D'autres garde-chiourmes en poste à La Bastille au moment du transfert du détenu ont aussi été interrogés le jeudi 7 mai par la MCIT qui se charge de l'enquête, dont celui qui a servi le dîner de Caël Permes le jour fatidique.

 

Il a expliqué qu’il est arrivé à la special protection cell no 1 vers 16h30 pour cet exercice de routine et que le principal concerné était allongé sur son matelas et n’a pas réagi. Il a déclaré qu'il ne s’est pas attardé sur place car il devait poursuivre sa ronde.

 

Une équipe de la CID s’est aussi rendue à La Bastille le 7 mai pour interroger plusieurs détenus de ce centre de détention de haute sécurité. 13 prisonniers ont ainsi été questionnés par le Detective Inspector Rughoonundhun, dont les plus connus sont Perumal Veeren, considéré comme le Pablo Escobar local, Siddick Islam, plus connu comme Ner, Kusraj Lutchigadoo, qui serait le parrain de la drogue de synthèse, et Dereck Jean-Jacques, communément appelé Gro Derek.

 

Les autres détenus qui ont été interrogés sont Christopher Perrine, Sitaram Shipchurn, Jeff Donovan, Rupent Bothma, Michael Hosseny, James Matthew, Jerry Vilbrun, Naseeruddin Tengur et Mervin Alexis.
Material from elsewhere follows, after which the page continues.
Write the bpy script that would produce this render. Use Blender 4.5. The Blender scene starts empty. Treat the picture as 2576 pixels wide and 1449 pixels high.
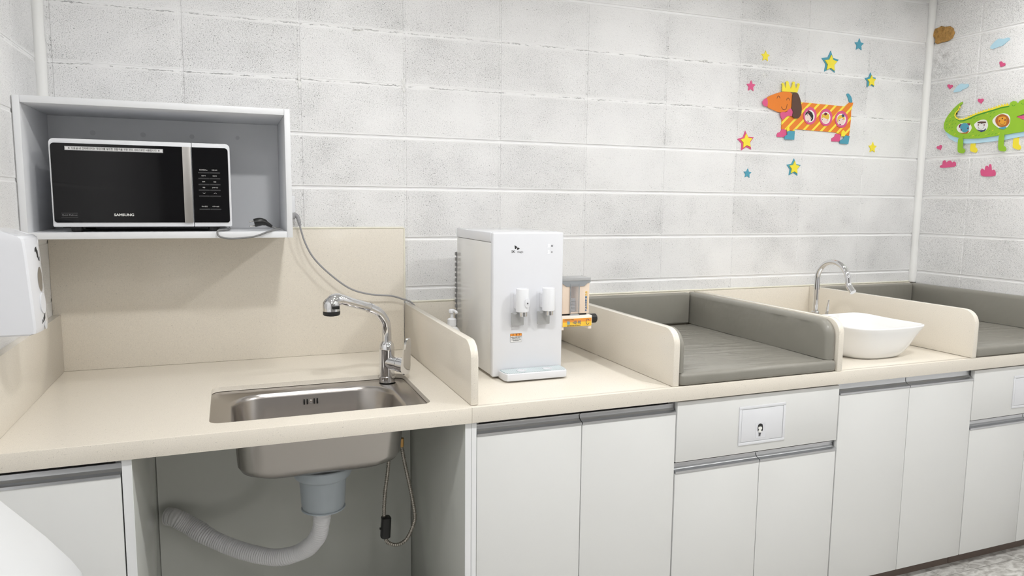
import bpy, bmesh, math, random
from mathutils import Vector, Matrix, noise
random.seed(7)
SC = bpy.context.scene
COL = SC.collection
PI = math.pi
# ------------------------------------------------------------------ materials
def mat(name, col, rough=.5, metal=0., spec=.5, var=.0, vscale=30, bump=0., bscale=60, coat=0., trans=0., emit=None, estr=0., alpha=1., ior=1.45):
    m = bpy.data.materials.new(name); m.use_nodes = True
    nt = m.node_tree; N = nt.nodes; L = nt.links
    b = N['Principled BSDF']
    c = (*col, 1) if len(col) == 3 else col
    b.inputs['Base Color'].default_value = c
    b.inputs['Roughness'].default_value = rough
    b.inputs['Metallic'].default_value = metal
    b.inputs['Specular IOR Level'].default_value = spec
    b.inputs['Coat Weight'].default_value = coat
    b.inputs['Transmission Weight'].default_value = trans
    b.inputs['IOR'].default_value = ior
    b.inputs['Alpha'].default_value = alpha
    if emit: b.inputs['Emission Color'].default_value = (*emit, 1); b.inputs['Emission Strength'].default_value = estr
    tc = N.new('ShaderNodeTexCoord')
    if var or bump:
        n = N.new('ShaderNodeTexNoise'); n.inputs['Scale'].default_value = vscale; n.inputs['Detail'].default_value = 3
        L.new(tc.outputs['Object'], n.inputs['Vector'])
    if var:
        mx = N.new('ShaderNodeMix'); mx.data_type = 'RGBA'
        mx.inputs[6].default_value = tuple(v*(1-var) for v in c[:3])+(1,)
        mx.inputs[7].default_value = tuple(min(1, v*(1+var)) for v in c[:3])+(1,)
        L.new(n.outputs['Fac'], mx.inputs[0]); L.new(mx.outputs[2], b.inputs['Base Color'])
    if bump:
        n2 = N.new('ShaderNodeTexNoise'); n2.inputs['Scale'].default_value = bscale; n2.inputs['Detail'].default_value = 3
        L.new(tc.outputs['Object'], n2.inputs['Vector'])
        bp = N.new('ShaderNodeBump'); bp.inputs['Strength'].default_value = 1; bp.inputs['Distance'].default_value = bump
        L.new(n2.outputs['Fac'], bp.inputs['Height']); L.new(bp.outputs[0], b.inputs['Normal'])
    return m

def math_node(nt, op, a, b=None, c=None):
    n = nt.nodes.new('ShaderNodeMath'); n.operation = op
    for i, v in enumerate((a, b, c)):
        if v is None: continue
        if isinstance(v, (int, float)): n.inputs[i].default_value = v
        else: nt.links.new(v, n.inputs[i])
    return n.outputs[0]
def ramp01(nt, v, a, b, o0=0., o1=1.):
    n = nt.nodes.new('ShaderNodeMapRange'); n.inputs[1].default_value = a; n.inputs[2].default_value = b
    n.inputs[3].default_value = o0; n.inputs[4].default_value = o1; nt.links.new(v, n.inputs[0]); return n.outputs[0]

def block_paint(name, uaxis, pit_amt=1.0, smudge=None, cracks=1.):
    """white emulsion over cement blocks: pores where the paint did not fill, hairline cracks in the upper joints"""
    m = bpy.data.materials.new(name); m.use_nodes = True
    nt = m.node_tree; N = nt.nodes; L = nt.links; b = N['Principled BSDF']
    b.inputs['Roughness'].default_value = .62; b.inputs['Specular IOR Level'].default_value = .35
    tc = N.new('ShaderNodeTexCoord'); P = tc.outputs['Object']
    def noi(scale, det=2, rough=.5, vec=P, dist=0):
        n = N.new('ShaderNodeTexNoise'); n.inputs['Scale'].default_value = scale; n.inputs['Detail'].default_value = det
        n.inputs['Roughness'].default_value = rough; n.inputs['Distortion'].default_value = dist
        L.new(vec, n.inputs['Vector']); return n.outputs['Fac']
    patch = noi(2.6, 3, .6)
    patch2 = noi(9, 2)
    fine = noi(400, 2, .6); fine2 = noi(210, 2, .55)
    sx = N.new('ShaderNodeSeparateXYZ'); L.new(P, sx.inputs[0])
    u, z = sx.outputs[uaxis], sx.outputs[2]
    # each block its own porosity
    cu = math_node(nt, 'FLOOR', math_node(nt, 'DIVIDE', u, .4)); cz = math_node(nt, 'FLOOR', math_node(nt, 'DIVIDE', math_node(nt, 'SUBTRACT', z, 1.15), .2))
    cmb = N.new('ShaderNodeCombineXYZ'); L.new(cu, cmb.inputs[0]); L.new(cz, cmb.inputs[2])
    wn = N.new('ShaderNodeTexWhiteNoise'); wn.noise_dimensions = '3D'; L.new(cmb.outputs[0], wn.inputs['Vector'])
    blk = wn.outputs['Value']
    dens = math_node(nt, 'ADD', math_node(nt, 'MULTIPLY', blk, .035), math_node(nt, 'ADD', math_node(nt, 'MULTIPLY', patch, .20), math_node(nt, 'MULTIPLY', patch2, .10)))
    v = math_node(nt, 'SUBTRACT', fine, math_node(nt, 'SUBTRACT', dens, .175))
    pit = ramp01(nt, v, .36, .44, .50, 0)
    v2 = math_node(nt, 'SUBTRACT', fine2, math_node(nt, 'SUBTRACT', dens, .175))
    pit2 = ramp01(nt, v2, .30, .36, 1, 0)
    pits = math_node(nt, 'MAXIMUM', pit, pit2)
    # keep pores off the joints
    def jd(val, per, off):
        f = math_node(nt, 'FRACT', math_node(nt, 'ADD', math_node(nt, 'DIVIDE', math_node(nt, 'SUBTRACT', val, off), per), .5))
        return math_node(nt, 'MULTIPLY', math_node(nt, 'ABSOLUTE', math_node(nt, 'SUBTRACT', f, .5)), per)
    dz = jd(z, .2, 1.15)
    wob = math_node(nt, 'ADD', math_node(nt, 'MULTIPLY', math_node(nt, 'SUBTRACT', noi(9, 3, .6), .5), .012), math_node(nt, 'MULTIPLY', math_node(nt, 'SUBTRACT', noi(75, 3, .7), .5), .014))
    dzw = math_node(nt, 'ABSOLUTE', math_node(nt, 'ADD', jd(z, .2, 1.15), 0))
    onblk = ramp01(nt, dz, .007, .014)
    pits = math_node(nt, 'MULTIPLY', pits, onblk)
    # cracks along the joints at 1.95 and 2.15
    zc = math_node(nt, 'ADD', z, wob)
    def crack(z0, w):
        d = math_node(nt, 'ABSOLUTE', math_node(nt, 'SUBTRACT', zc, z0))
        return ramp01(nt, d, w*.4, w, 1, 0)
    ck = math_node(nt, 'MAXIMUM', crack(1.948, .0022), crack(2.150, .0022))
    ck = math_node(nt, 'MULTIPLY', ck, ramp01(nt, noi(13, 5, .8), .46, .58))
    dark = math_node(nt, 'MAXIMUM', math_node(nt, 'MULTIPLY', pits, .74*pit_amt), math_node(nt, 'MULTIPLY', ck, .55*cracks))
    mx = N.new('ShaderNodeMix'); mx.data_type = 'RGBA'
    tone = N.new('ShaderNodeMix'); tone.data_type = 'RGBA'
    tone.inputs[6].default_value = (.86, .86, .865, 1); tone.inputs[7].default_value = (.90, .90, .90, 1)
    L.new(noi(5, 3), tone.inputs[0])
    L.new(tone.outputs[2], mx.inputs[6]); mx.inputs[7].default_value = (.20, .20, .21, 1)
    L.new(dark, mx.inputs[0]); out = mx.outputs[2]
    if smudge:
        d = N.new('ShaderNodeVectorMath'); d.operation = 'DISTANCE'; L.new(P, d.inputs[0]); d.inputs[1].default_value = smudge
        f = math_node(nt, 'MULTIPLY', ramp01(nt, d.outputs['Value'], .02, .13, 1, 0), ramp01(nt, noi(26, 4, .6), .42, .68))
        s = N.new('ShaderNodeMix'); s.data_type = 'RGBA'; L.new(math_node(nt, 'MULTIPLY', f, .55), s.inputs[0])
        L.new(out, s.inputs[6]); s.inputs[7].default_value = (.30, .29, .28, 1); out = s.outputs[2]
    L.new(out, b.inputs['Base Color'])
    hgt = math_node(nt, 'SUBTRACT', math_node(nt, 'ADD', math_node(nt, 'MULTIPLY', noi(150, 3, .6), .5), math_node(nt, 'MULTIPLY', noi(18, 3), .5)), math_node(nt, 'MULTIPLY', math_node(nt, 'MAXIMUM', pits, ck), .8))
    bp = N.new('ShaderNodeBump'); bp.inputs['Strength'].default_value = .9; bp.inputs['Distance'].default_value = .0032
    L.new(hgt, bp.inputs['Height']); L.new(bp.outputs[0], b.inputs['Normal'])
    return m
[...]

Les dépositions de ces 13 personnes ont ensuite été remises aux limiers de la MCIT. Celui qui est considéré comme le grand rival de Caël Permes dans l'univers du trafic de drogue et qui est en détention depuis deux semaines pour une affaire de drogue devrait lui aussi être bientôt interrogé. Car les enquêteurs n'écartent pas la possibilité qu'il soit mêlé à tout ça.